EXERCISE: Write out exactly the lines of the entries below from the one holding "Generate a Blender" to the one holding "COL = SC.collection", inclusive, and leave out all other lines.

MATERIAL PROVIDED:
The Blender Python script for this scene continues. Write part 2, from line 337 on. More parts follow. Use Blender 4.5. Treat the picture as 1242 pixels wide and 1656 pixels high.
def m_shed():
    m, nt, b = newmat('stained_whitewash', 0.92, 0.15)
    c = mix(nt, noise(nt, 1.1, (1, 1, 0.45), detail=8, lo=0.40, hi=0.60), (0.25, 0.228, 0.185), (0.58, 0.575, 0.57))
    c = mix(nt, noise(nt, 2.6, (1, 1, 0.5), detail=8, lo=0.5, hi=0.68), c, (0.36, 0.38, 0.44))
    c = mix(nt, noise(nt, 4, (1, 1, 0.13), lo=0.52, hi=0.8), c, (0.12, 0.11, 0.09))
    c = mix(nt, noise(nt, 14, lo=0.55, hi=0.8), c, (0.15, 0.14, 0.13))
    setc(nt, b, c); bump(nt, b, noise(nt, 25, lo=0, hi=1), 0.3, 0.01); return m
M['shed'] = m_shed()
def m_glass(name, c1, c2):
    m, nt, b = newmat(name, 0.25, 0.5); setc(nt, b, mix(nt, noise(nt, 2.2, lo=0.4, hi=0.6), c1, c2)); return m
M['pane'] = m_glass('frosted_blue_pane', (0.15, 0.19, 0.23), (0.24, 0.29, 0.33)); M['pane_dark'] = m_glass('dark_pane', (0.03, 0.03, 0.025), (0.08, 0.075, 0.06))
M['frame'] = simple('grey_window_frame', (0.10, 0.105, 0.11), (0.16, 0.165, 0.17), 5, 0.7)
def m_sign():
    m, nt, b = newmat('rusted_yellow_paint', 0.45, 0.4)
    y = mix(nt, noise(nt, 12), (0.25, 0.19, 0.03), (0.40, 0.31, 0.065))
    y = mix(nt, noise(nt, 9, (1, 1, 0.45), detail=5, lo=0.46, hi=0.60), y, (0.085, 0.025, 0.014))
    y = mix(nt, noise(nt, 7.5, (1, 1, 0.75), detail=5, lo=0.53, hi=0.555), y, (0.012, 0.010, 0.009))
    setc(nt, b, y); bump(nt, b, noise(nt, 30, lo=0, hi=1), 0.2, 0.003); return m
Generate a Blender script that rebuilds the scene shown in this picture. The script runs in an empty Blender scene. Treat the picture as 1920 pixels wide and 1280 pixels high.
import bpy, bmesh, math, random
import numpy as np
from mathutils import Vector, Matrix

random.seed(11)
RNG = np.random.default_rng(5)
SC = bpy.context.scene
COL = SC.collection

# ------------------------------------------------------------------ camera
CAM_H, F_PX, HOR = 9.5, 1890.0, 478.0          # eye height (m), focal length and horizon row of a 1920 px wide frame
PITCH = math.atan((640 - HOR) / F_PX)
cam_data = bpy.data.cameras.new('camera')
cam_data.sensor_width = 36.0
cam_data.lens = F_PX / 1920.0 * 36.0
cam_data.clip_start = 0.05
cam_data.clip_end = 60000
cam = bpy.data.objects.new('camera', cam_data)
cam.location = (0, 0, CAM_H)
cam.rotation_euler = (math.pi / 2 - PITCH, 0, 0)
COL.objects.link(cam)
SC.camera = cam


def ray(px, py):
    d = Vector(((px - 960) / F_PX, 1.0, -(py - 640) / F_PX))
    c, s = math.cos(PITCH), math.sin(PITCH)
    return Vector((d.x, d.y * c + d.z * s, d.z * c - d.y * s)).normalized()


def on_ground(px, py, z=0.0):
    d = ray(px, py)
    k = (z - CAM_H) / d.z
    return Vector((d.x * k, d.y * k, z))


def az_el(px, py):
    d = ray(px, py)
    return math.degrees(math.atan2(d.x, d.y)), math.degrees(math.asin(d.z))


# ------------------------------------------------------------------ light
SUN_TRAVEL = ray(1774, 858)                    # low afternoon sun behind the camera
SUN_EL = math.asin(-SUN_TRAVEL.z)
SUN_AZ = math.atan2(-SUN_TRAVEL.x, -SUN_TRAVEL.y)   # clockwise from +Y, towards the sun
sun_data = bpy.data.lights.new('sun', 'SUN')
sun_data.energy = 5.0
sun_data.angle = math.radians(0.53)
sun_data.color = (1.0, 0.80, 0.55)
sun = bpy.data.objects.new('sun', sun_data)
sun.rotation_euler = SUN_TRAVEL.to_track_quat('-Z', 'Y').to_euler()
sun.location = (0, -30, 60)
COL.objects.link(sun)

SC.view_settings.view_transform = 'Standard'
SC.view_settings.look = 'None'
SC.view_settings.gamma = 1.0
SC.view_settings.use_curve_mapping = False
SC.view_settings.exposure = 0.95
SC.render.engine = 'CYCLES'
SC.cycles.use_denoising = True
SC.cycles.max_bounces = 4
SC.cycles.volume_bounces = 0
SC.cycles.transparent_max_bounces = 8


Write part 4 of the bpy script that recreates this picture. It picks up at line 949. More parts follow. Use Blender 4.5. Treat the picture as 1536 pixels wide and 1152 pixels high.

THE ANSWER:
Generate a Blender script that rebuilds the scene shown in this picture. The script runs in an empty Blender scene. Treat the picture as 1920 pixels wide and 1280 pixels high.
import bpy, bmesh, math, random
import numpy as np
from mathutils import Vector, Matrix

random.seed(11)
RNG = np.random.default_rng(5)
SC = bpy.context.scene
COL = SC.collection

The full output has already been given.